La neuroscientifique et psychologue Olga Klimecki a effectué des recherches sur les émotions sociales telles que l’empathie et la compassion, en menant des expériences d’entraînement à la compassion sur des sujets. Elle s’est alors aperçue que l’empathie pouvait générer des émotions négatives et que les individus pouvaient s’entraîner à la compassion pour ne plus ressentir les émotions néfastes d’un trop plein d’empathie. Il s’agit de contrer le ressenti négatif au moyen d’un sentiment de bienveillance et d’un désir d’agir pour le bien d’autrui. Le caractère passif de l’empathie est complété par le caractère pro-actif de la compassion. En effet, l’examen à l’IRM effectué après l’expérience a démontré que les sujets ayant fait preuve de compassion avait davantage d’émotions positives tandis que ceux qui n’avaient été qu’empathiques pouvaient avoir des réactions similaires à un «burn-out», ce qu’on appelle la fatigue empathique.

 

Mathieu Ricard, docteur en génétique et moine bouddhiste tibétain parle également du syndrome d’épuisement professionnel que connaissent les individus travaillant dans les milieux du soin et de la santé, à l’hôpital notamment, à cause d’un excès d’empathie.

Il rejoint ainsi Olga Klimecki et explique comment il est possible de cultiver la compassion pour empêcher cette fatigue de l’empathie. En s’entraînant à cultiver en soi l’amour altruiste à travers des activités telles que la méditation, le sujet surmonte le sentiment d’impuissance généré par la seule empathie.

L’empathie et la compassion peuvent être développées grâce à des pratiques telles que la méditation de pleine-conscience. En effet, en pratiquant la pleine conscience, le sujet a plus de chance d’être véritablement attentif à la personne qui lui fait face, à observer les émotions, expressions et actions de l’autre.
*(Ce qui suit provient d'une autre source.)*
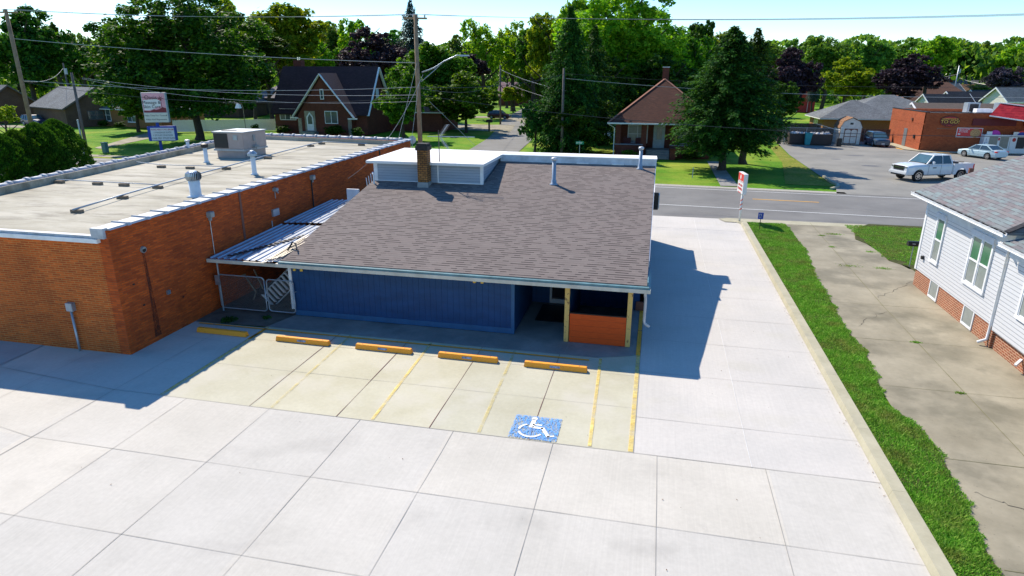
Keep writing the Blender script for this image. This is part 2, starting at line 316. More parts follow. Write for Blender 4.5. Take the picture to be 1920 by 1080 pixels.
# ------------------------------------------------------------------ building helpers
ORG = {}
def org(o): return ORG.get(o, Vector((0, 0, 0))) if o else Vector((0, 0, 0))
def tag(o, label=None, cat=None, group=None, kind=None):
    for k, v in (('label', label), ('category', cat), ('group', group), ('kind', kind)):
        if v: o[k] = v
    return o
def thing(name, label, cat, loc=(0, 0, 0), group=None, rz=0):
    o = D.objects.new(name, None); COL.objects.link(o); o.location = loc; o.rotation_euler = (0, 0, rz)
    o.empty_display_size = .3; ORG[o] = Vector(loc) if rz == 0 else Vector((0, 0, 0)); return tag(o, label, cat, group)
class MB:
    def __init__(s): s.v = []; s.f = []
    def q(s, pts):
        n = len(s.v); s.v += [tuple(p) for p in pts]; s.f.append(tuple(range(n, n+len(pts)))); return s
    def box(s, a, b):
        x0, y0, z0 = a; x1, y1, z1 = b; n = len(s.v)
        s.v += [(x0,y0,z0),(x1,y0,z0),(x1,y1,z0),(x0,y1,z0),(x0,y0,z1),(x1,y0,z1),(x1,y1,z1),(x0,y1,z1)]
        s.f += [tuple(n+i for i in t) for t in ((0,3,2,1),(4,5,6,7),(0,1,5,4),(1,2,6,5),(2,3,7,6),(3,0,4,7))]; return s
    def hexa(s, lo, hi):
        """8-corner solid: 4 bottom points, 4 top points"""
        n = len(s.v); s.v += [tuple(p) for p in lo]+[tuple(p) for p in hi]
        s.f += [tuple(n+i for i in t) for t in ((0,3,2,1),(4,5,6,7),(0,1,5,4),(1,2,6,5),(2,3,7,6),(3,0,4,7))]; return s
    def bar(s, p, q, w, h=None, up=(0, 0, 1)):
        h = h or w; p = Vector(p); q = Vector(q); d = (q-p).normalized(); u = Vector(up)
        if abs(d.dot(u)) > .98: u = Vector((0, 1, 0))
        a = d.cross(u).normalized(); b = a.cross(d)
        c = [(-1,-1),(1,-1),(1,1),(-1,1)]
        return s.hexa([p+a*(w/2*i)+b*(h/2*j) for i, j in c], [q+a*(w/2*i)+b*(h/2*j) for i, j in c])
    def cyl(s, p, q, r0, r1=None, n=12, caps=True):
        r1 = r0 if r1 is None else r1; p = Vector(p); q = Vector(q); d = (q-p).normalized()
        u = Vector((0, 0, 1)) if abs(d.z) < .95 else Vector((1, 0, 0)); a = d.cross(u).normalized(); b = d.cross(a); k = len(s.v)
        for c, r in ((p, r0), (q, r1)):
            for i in range(n):
                t = 2*math.pi*i/n; s.v.append(tuple(c+a*(r*math.cos(t))+b*(r*math.sin(t))))
        for i in range(n): j = (i+1) % n; s.f.append((k+i, k+j, k+n+j, k+n+i))
        if caps: s.f.append(tuple(k+i for i in reversed(range(n)))); s.f.append(tuple(k+n+i for i in range(n)))
        return s
    def tube(s, pts, r, n=6):
        pts = [Vector(p) for p in pts]; k = len(s.v); pa = None
        for i, p in enumerate(pts):
            d = (pts[min(i+1, len(pts)-1)]-pts[max(i-1, 0)]).normalized()
            if pa is None:
                u = Vector((0, 0, 1)) if abs(d.z) < .9 else Vector((1, 0, 0)); a = d.cross(u).normalized()
            else: a = (pa-d*pa.dot(d)).normalized()
            pa = a; b = d.cross(a); rr = r[i] if isinstance(r, (list, tuple)) else r
            for j in range(n):
                t = 2*math.pi*j/n; s.v.append(tuple(p+a*(rr*math.cos(t))+b*(rr*math.sin(t))))
        for i in range(len(pts)-1):
            for j in range(n): m = (j+1) % n; s.f.append((k+i*n+j, k+i*n+m, k+(i+1)*n+m, k+(i+1)*n+j))
        s.f.append(tuple(k+j for j in reversed(range(n)))); e = k+(len(pts)-1)*n; s.f.append(tuple(e+j for j in range(n))); return s
    def lathe(s, c, prof, n=16, caps=True):
        c = Vector(c); k = len(s.v)
        for r, z in prof:
            for i in range(n): t = 2*math.pi*i/n; s.v.append((c.x+r*math.cos(t), c.y+r*math.sin(t), c.z+z))
        for a in range(len(prof)-1):
            for i in range(n): j = (i+1) % n; s.f.append((k+a*n+i, k+a*n+j, k+(a+1)*n+j, k+(a+1)*n+i))
        if caps: s.f.append(tuple(k+i for i in reversed(range(n)))); e = k+(len(prof)-1)*n; s.f.append(tuple(e+i for i in range(n)))
        return s
    def prism(s, pts, ax, a, b):
        """extrude a polygon given in the two other axes along axis ax from a to b"""
        def P(p, t):
            return (t, p[0], p[1]) if ax == 0 else ((p[0], t, p[1]) if ax == 1 else (p[0], p[1], t))
        n = len(pts); k = len(s.v); s.v += [P(p, a) for p in pts]+[P(p, b) for p in pts]
        s.f.append(tuple(k+i for i in reversed(range(n)))); s.f.append(tuple(k+n+i for i in range(n)))
        for i in range(n): j = (i+1) % n; s.f.append((k+i, k+j, k+n+j, k+n+i))
        return s
    def xf(s, M4): s.v = [tuple(M4 @ Vector(p)) for p in s.v]; return s
    def add(s, o): n = len(s.v); s.v += o.v; s.f += [tuple(n+i for i in f) for f in o.f]; return s
    def build(s, name, mat, parent=None, smooth=False, uv=True, bevel=0, loc=None):
        me = D.meshes.new(name); off = org(parent) if loc is None else Vector(loc)
        me.from_pydata([(x-off.x, y-off.y, z-off.z) for x, y, z in s.v], [], s.f)
        bm = bmesh.new(); bm.from_mesh(me); bmesh.ops.recalc_face_normals(bm, faces=bm.faces)
        if bevel: bmesh.ops.bevel(bm, geom=[e for e in bm.edges if e.is_manifold and e.calc_face_angle(0) > .5], offset=bevel, segments=2, affect='EDGES', clamp_overlap=True)
        if uv:
            L = bm.loops.layers.uv.new('UVMap')
            for f in bm.faces:
                nn = f.normal; u = Vector((0, 0, 1)).cross(nn)
                if u.length < .05: u = Vector((1, 0, 0)); vv = Vector((0, 1, 0))
                else:
                    u.normalize(); vv = nn.cross(u)
                for lp in f.loops:
                    p = lp.vert.co+off; lp[L].uv = (p.dot(u), p.dot(vv))
        if smooth:
            for f in bm.faces: f.smooth = True
        bm.to_mesh(me); bm.free()
        if smooth: me.shade_smooth() if False else None
        o = D.objects.new(name, me); COL.objects.link(o)
        if mat: me.materials.append(mat)
        if parent: o.parent = parent; ORG[o] = org(parent)
        if loc is not None: o.location = loc; ORG[o] = Vector(loc)
        return o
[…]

Il parvient à percevoir dans l’immédiateté le vécu émotionnel de celui qui lui fait face et ainsi à le comprendre.

La compassion est en effet cette disposition d’esprit équilibrée et positive, qui permet de ressentir de l’amour et de la bienveillance pour autrui. Car le sentiment de compassion a pour but de délivrer l’autre de la souffrance, et cela n’est possible qu’en étant soi-même centré, harmonieux et ancré.

Vous vous rappelez peut-être de ce jour où, en proie à la déprime et à l’angoisse, vous vous êtes confié à un ami attentif et bienveillant ? Vous vous rappelez alors du sentiment d’apaisement qui a suivi ce moment, de la gratitude que vous avez ressenti pour cet ami. Vous avez peut-être pensé : « il y a quand même de la tendresse et de l’amour dans ce monde.»

Aussi, en retour, vous avez peut-être été là, un jour, pour un ami en proie au spleen, coincé dans ses problèmes. Et sa gratitude, son «merci» vous ont fait du bien.

Comprenez-vous mieux maintenant les immenses bénéfices de l’empathie et de la compassion ? Recevoir de l’empathie engendre bien souvent un soulagement et du réconfort, offrir sa bienveillance et sa compassion nous revient en boomerang et nous sommes aussitôt récompensés par la joie d’avoir donné et pu faire du bien à autrui.

C’est pourquoi le changement commence par soi-même. En cultivant l’amour et la joie en soi, nous créons dans le même temps des cercles d’ondes positives autour de nous, et alors, être disponible pour autrui, l’écouter et le soutenir véritablement, devient possible. Comme le disait Krishnamurti «seule l’intelligence de l’amour et de la compassion peut résoudre tous les problèmes de la vie.»

 

 

Quelques clés pour cultiver votre empathie  :
  • Développez votre écoute  : Lorsque vous êtes en présence d’un ami, et s’il parle d’un sujet qui lui tient à cœur, prenez plaisir à l’écouter. Ecoutez le en tâchant de ne pas laisser votre attention vaciller à cause de pensées parasites. C’est en cela que la méditation de pleine conscience peut aider. Car elle permet d’être attentif à ce qui passe en dehors, en écoutant attentivement la personne qui nous fait face, mais aussi en dedans, en prêtant attention à ce que les mots de cette personne éveillent en nous comme émotions, sentiments et sensations.
  • Evitez les projections personnelles : Sans vous en rendre compte, lorsque vous conversez avec quelqu’un que vous connaissez bien ou non, vous ne pouvez vous empêchez de faire des déductions et d’avoir quelques préjugés. Ces idées préconçues sont en fait un aspect fondamental de la nature humaine qui permet de repérer rapidement le danger. Néanmoins, les préjugés sont bien souvent un frein pour une réelle empathie. Faire preuve d’empathie, c’est justement enrayer les préjugés et les idées préconçues pour être pleinement présent et disponible à l’autre. On troque les déductions et les inférences pour une écoute active, sans a prioris.
– Allez sur le terrain de l’autre  : Etre empathique, c’est, comme nous l’avons vu, être en mesure d’adopter la perspective de l’autre. Par exemple, si un ami aborde une question sensible le concernant, adoptez la technique du miroir réfléchissant. Sans être inquisiteur et poser trop de questions, laissez le plutôt venir à vous en le mettant à l’aise par des mots empathiques tels que « ça doit être dur pour toi », «  je te comprends très bien », ainsi que des hochements de tête.